Girls unloaded $68.5 million from their purses on Wednesday for a chance to see Summit Entertainment’s The Twilight Saga: Eclipse. As anticipated, domestic records have been broken with the Saga’s third installment. Eclipse easily became the highest grossing Wednesday opener ever, but came in second - to its previous sequel New Moon - for the single day record (New Moon had a Friday release, and holds the all-time record with $72.7 million).
In looking at this summer’s numbers alone, what’s jaw dropping about Eclipse‘s box office debut is that it generated more money in a day than any of the top three Memorial Day films did over the entire four-day holiday (Shrek Forever After, Prince of Persia and Sex and the City 2).
Eclipse is playing at 4,416 theaters in North America and it had no problem receiving an A Cinemascore.

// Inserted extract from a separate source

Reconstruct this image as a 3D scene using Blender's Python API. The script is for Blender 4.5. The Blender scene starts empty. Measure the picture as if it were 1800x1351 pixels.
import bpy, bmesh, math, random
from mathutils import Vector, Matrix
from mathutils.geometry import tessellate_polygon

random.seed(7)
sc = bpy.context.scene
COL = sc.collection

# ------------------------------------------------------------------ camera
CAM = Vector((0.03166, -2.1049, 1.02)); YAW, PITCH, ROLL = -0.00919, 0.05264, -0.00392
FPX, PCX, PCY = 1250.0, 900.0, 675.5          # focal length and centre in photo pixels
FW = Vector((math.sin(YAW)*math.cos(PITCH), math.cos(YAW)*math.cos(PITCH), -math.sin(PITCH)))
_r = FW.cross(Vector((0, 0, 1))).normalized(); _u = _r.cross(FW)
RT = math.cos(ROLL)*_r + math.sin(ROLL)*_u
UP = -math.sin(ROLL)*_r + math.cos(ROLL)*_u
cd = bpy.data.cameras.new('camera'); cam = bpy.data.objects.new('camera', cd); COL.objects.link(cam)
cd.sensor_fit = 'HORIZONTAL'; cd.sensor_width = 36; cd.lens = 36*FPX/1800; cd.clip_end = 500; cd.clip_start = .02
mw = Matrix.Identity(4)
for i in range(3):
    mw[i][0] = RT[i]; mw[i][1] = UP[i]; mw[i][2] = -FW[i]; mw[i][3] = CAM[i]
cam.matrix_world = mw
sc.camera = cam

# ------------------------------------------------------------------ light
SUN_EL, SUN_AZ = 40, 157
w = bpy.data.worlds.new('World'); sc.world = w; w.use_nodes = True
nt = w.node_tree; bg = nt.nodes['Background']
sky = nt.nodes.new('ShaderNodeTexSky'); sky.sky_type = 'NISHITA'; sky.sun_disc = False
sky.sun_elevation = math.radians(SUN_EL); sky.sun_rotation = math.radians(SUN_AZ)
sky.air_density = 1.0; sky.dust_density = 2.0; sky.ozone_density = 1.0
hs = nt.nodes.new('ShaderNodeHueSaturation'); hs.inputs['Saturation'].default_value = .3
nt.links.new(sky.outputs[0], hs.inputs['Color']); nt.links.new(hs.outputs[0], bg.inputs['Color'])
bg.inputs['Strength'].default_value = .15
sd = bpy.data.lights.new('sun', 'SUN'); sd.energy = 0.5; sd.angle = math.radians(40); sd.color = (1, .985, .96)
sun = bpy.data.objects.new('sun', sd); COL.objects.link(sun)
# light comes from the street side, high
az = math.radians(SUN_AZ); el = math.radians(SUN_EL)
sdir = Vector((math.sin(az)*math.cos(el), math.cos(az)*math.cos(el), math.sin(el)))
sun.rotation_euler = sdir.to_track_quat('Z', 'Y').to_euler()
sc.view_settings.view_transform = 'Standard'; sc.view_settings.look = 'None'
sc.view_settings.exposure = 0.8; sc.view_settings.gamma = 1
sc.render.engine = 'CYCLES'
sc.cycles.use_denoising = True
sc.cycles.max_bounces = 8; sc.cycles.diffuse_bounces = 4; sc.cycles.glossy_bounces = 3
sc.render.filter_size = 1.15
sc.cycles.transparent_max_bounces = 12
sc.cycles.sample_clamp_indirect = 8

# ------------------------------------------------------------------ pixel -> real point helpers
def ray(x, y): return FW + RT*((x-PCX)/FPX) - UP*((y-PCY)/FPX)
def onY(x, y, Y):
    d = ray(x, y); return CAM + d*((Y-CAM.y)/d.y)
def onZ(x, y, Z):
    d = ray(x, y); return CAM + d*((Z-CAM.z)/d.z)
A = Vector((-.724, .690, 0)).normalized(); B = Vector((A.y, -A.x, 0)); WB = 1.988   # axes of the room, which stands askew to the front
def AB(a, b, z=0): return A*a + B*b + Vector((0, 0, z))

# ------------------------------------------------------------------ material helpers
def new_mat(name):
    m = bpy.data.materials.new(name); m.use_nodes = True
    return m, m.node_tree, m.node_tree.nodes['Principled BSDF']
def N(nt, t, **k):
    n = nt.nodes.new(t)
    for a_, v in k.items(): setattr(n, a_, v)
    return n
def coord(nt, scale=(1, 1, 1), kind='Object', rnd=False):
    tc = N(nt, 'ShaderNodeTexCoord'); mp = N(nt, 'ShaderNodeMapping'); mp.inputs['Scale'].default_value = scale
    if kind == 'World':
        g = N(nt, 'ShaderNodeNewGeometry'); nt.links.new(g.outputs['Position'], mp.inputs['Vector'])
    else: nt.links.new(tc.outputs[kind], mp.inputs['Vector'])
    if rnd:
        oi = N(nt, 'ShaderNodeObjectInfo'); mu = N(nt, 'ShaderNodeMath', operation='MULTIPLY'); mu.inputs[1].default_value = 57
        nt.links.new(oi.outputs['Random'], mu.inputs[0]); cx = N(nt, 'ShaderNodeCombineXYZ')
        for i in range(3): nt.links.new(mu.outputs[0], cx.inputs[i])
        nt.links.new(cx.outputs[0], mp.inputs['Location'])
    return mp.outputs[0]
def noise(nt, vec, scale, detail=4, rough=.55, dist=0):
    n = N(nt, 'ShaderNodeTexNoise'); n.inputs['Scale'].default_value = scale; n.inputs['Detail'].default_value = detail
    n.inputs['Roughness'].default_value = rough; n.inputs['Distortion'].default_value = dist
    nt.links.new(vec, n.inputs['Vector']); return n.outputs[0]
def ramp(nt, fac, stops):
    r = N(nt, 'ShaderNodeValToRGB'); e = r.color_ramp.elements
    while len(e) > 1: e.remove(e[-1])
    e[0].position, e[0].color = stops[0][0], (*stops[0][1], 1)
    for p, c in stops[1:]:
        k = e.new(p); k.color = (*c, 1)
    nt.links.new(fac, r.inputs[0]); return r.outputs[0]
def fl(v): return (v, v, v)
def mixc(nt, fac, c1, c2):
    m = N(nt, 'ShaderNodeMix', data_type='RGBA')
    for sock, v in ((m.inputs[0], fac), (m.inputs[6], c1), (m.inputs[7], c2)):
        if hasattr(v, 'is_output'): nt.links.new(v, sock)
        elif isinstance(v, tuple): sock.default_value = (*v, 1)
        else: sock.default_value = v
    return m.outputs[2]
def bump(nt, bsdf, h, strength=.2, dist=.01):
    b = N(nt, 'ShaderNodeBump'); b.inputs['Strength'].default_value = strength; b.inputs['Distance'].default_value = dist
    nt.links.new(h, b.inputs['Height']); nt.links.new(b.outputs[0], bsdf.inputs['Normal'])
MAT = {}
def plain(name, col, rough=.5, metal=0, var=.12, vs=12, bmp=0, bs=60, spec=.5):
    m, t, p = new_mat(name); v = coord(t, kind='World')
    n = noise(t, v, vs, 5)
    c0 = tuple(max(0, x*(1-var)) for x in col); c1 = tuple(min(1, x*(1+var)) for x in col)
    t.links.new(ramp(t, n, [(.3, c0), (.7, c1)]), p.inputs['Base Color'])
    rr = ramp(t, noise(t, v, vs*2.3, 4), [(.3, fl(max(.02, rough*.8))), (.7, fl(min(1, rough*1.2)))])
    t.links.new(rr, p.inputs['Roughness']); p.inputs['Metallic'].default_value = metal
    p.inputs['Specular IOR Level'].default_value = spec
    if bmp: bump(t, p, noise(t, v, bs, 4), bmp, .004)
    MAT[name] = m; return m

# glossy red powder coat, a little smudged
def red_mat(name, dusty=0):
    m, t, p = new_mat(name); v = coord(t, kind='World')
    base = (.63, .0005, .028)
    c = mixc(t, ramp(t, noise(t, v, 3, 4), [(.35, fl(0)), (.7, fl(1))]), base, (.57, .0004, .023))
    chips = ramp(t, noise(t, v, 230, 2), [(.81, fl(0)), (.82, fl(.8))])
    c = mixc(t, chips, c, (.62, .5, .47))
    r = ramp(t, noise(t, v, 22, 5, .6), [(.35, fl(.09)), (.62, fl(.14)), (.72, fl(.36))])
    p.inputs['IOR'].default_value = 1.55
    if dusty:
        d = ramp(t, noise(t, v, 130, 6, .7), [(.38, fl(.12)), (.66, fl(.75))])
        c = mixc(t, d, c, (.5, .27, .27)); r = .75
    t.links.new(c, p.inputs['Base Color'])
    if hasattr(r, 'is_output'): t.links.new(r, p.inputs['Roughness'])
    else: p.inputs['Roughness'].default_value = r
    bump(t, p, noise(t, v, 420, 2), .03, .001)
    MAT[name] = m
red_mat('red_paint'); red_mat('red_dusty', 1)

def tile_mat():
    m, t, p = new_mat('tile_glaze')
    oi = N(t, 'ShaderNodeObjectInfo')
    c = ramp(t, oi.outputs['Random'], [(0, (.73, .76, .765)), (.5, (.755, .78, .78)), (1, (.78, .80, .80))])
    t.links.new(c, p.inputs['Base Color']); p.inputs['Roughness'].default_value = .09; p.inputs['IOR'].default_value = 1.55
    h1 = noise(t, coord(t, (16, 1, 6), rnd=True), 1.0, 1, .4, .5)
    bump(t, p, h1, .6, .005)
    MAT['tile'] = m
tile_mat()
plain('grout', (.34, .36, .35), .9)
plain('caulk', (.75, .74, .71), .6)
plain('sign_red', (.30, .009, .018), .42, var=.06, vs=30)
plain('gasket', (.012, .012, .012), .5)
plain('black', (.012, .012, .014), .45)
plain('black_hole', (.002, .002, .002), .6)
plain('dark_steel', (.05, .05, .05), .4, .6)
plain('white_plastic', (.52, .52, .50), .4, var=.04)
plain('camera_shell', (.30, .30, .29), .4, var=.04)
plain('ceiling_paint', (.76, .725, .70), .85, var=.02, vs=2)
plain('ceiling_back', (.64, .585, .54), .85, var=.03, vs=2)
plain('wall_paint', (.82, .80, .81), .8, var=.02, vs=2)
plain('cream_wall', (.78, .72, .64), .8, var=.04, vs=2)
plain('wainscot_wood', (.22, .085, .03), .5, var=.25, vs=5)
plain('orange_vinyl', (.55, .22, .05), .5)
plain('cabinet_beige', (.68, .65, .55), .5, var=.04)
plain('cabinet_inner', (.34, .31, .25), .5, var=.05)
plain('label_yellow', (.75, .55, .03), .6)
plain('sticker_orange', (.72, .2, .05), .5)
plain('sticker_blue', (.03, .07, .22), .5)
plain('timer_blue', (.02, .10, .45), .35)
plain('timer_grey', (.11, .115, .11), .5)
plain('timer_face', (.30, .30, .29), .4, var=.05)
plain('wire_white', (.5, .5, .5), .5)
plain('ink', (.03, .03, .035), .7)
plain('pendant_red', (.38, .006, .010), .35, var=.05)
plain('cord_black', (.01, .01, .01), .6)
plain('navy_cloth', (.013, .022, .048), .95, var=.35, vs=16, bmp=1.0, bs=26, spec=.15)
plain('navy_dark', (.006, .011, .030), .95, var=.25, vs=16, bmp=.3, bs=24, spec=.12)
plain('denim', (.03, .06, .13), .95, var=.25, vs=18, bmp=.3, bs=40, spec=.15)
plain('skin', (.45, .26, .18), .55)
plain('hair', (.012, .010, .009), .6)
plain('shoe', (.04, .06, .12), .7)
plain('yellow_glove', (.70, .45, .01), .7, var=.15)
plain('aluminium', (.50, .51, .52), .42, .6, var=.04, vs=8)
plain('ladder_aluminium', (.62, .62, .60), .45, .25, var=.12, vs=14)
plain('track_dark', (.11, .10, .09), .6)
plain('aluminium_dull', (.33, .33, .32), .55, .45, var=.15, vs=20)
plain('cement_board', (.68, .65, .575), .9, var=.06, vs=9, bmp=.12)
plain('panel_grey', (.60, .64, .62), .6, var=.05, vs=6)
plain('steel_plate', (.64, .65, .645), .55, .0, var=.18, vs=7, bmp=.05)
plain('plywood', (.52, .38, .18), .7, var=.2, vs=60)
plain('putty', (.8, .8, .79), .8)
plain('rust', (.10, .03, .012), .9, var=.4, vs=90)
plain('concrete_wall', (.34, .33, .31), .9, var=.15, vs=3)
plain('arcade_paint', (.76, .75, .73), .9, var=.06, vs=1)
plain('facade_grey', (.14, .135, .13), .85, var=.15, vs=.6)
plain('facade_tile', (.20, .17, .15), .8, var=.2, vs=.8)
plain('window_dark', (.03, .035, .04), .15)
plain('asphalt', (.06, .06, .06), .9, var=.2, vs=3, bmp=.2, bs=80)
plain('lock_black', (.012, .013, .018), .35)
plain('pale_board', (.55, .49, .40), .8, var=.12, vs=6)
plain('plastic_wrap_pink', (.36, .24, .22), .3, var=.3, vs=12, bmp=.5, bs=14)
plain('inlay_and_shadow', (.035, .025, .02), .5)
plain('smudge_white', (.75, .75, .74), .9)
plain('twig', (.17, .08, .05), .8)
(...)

The film ups its theater count to 4,468 on Friday, becoming the widest release in history, beating both Iron Man 2‘s opening count of 4,380 and Harry Potter and the Half-Blood Prince‘s 4,455, which is the widest for a film at any point in its theatrical release.
Many analysts are betting that Eclipse unseats Spider-Man 2 as the biggest box office release spanning a six-day Fourth of July weekend (Spider-Man 2 also opened on June 30th back in 2004). Spider-Man 2 drew over $180 million with its highest grossing day (also a Wednesday) opening at $40.4 million. The film’s second highest day was Saturday, July 3 ($33.7 million) and its lowest was Sunday, July 4 ($21.95 million). It’s conceivable that Eclipse will follow a similar pattern.
Even if Eclipse falls $30 million short of Spider-Man 2, it is not a failure by any means. The film will still have a hearty Independence Day run. And, having made its $68-million budget back in one day, no box office cynic can argue that Eclipse is lackluster.